Toda educación que se precie de serlo debe tener como fin último la búsqueda de la excelencia, que persigue que cada persona pueda desarrollarse al máximo en todos los ámbitos de la vida.
Ofrecer a los alumnos de alta capacidad la oportunidad de alcanzar el nivel al que pueden llegar, mediante la forma que a ellos más les conviene, no es crear elitismo, es dar a cada uno lo que le corresponde, porque tan injusto es el trato desigual de los iguales, como el trato igual de los desiguales, como ya dejó claro Aristóteles hace algún tiempo.
No conviene confundir elitismo con excelencia. Lo que ocurre es que en muchos ambientes la promoción de la excelencia no está de moda. Se percibe, en ocasiones, una atmósfera un tanto colectivista que pretende la promoción del igualitarismo, evitando a toda costa que los más capaces puedan destacar sobre el resto, lo cual es profundamente injusto.
Es que hay quien cree que la escuela, y el sistema educativo, están para eliminar las diferencias. Realmente la buena escuela, como señaló Eisner, no es la que ignora las diferencias, sino la que las incrementa. Es decir, aumenta la varianza pero elevando la media.
El elitismo tendría un sentido negativo, a mi juicio, si se entiende que sólo algunas personas “socialmente favorecidas” tendrán oportunidades adecuadas para su educación, mientras otras, con condiciones intelectuales, o de otro tipo, para acceder a una educación de alto nivel, les fuera vetado el paso, por razones ajenas a su propia competencia, para la ayuda que pretenden.

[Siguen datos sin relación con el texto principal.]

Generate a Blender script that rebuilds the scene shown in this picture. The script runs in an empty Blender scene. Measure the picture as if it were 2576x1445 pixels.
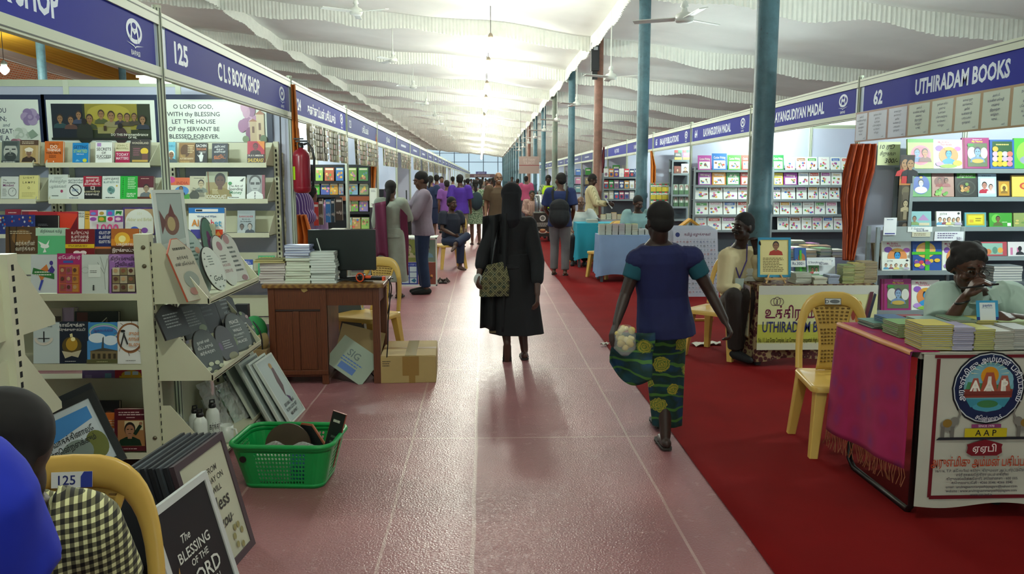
import bpy, bmesh, math, random
from mathutils import Matrix, Vector, Euler
R = math.radians
rnd = random.Random(7)
scene = bpy.context.scene
COL = scene.collection
# ---------------------------------------------------------------- camera
W, H, F = 2576, 1445, 2017.0
PITCH, YAW, CAMH = 7.69, 2.02, 1.612
cd = bpy.data.cameras.new('camera')
cam = bpy.data.objects.new('camera', cd)
COL.objects.link(cam)
cd.sensor_fit = 'HORIZONTAL'
cd.sensor_width = 36.0
cd.lens = F / W * 36.0
cd.clip_start = 0.05
cd.clip_end = 400
cam.location = (0, 0, CAMH)
cam.rotation_euler = (R(90 - PITCH), 0, R(-YAW))
scene.camera = cam
# ---------------------------------------------------------------- world, exposure
scene.view_settings.view_transform = 'Standard'
scene.view_settings.look = 'None'
scene.view_settings.gamma = 1.0
scene.view_settings.use_curve_mapping = False
scene.view_settings.exposure = 0.42
world = bpy.data.worlds.new('hall_air')
scene.world = world
world.use_nodes = True
world.node_tree.nodes['Background'].inputs['Color'].default_value = (0.72, 0.94, 0.85, 1)
world.node_tree.nodes['Background'].inputs['Strength'].default_value = 3.2
LAMP_W, STALL_W, FAR_W = 100.0, 46.0, 46.0
LAMP_COL, STALL_COL = (0.97, 1.0, 0.86), (0.84, 1.0, 0.93)

# ---------------------------------------------------------------- pixel <-> place (used to read sizes off the photograph)
_p, _y = R(PITCH), R(YAW)
FW = Vector((math.sin(_y) * math.cos(_p), math.cos(_y) * math.cos(_p), -math.sin(_p)))
RT = Vector((math.cos(_y), -math.sin(_y), 0))
UP = RT.cross(FW)
def at(px, py, X=None, Y=None, Z=None):
    d = FW + RT * ((px - W / 2) / F) + UP * ((H / 2 - py) / F)
    if X is not None: t = X / d.x
    elif Y is not None: t = Y / d.y
    else: t = (Z - CAMH) / d.z
    return Vector((0, 0, CAMH)) + d * t

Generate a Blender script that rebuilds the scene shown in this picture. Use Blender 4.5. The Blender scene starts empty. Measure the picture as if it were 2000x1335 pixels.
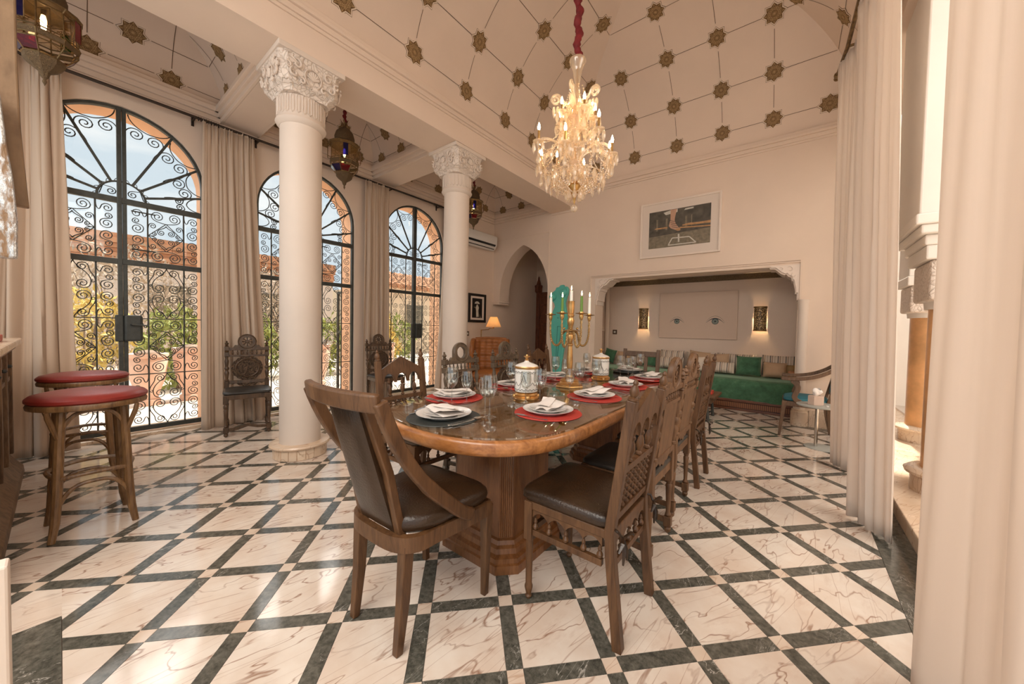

Así, el elitismo sería una actitud arbitraria establecida por los que ocupasen las posiciones dominantes. Por el contrario, al promover la excelencia, ofreciendo posibilidades a todas las personas que lo precisen, estamos favoreciendo todo el tejido social, que ha de beneficiarse de los logros de aquéllos que tienen mayor capacidad. Lo contrario es, me parece, una actitud de auténtico despilfarro social.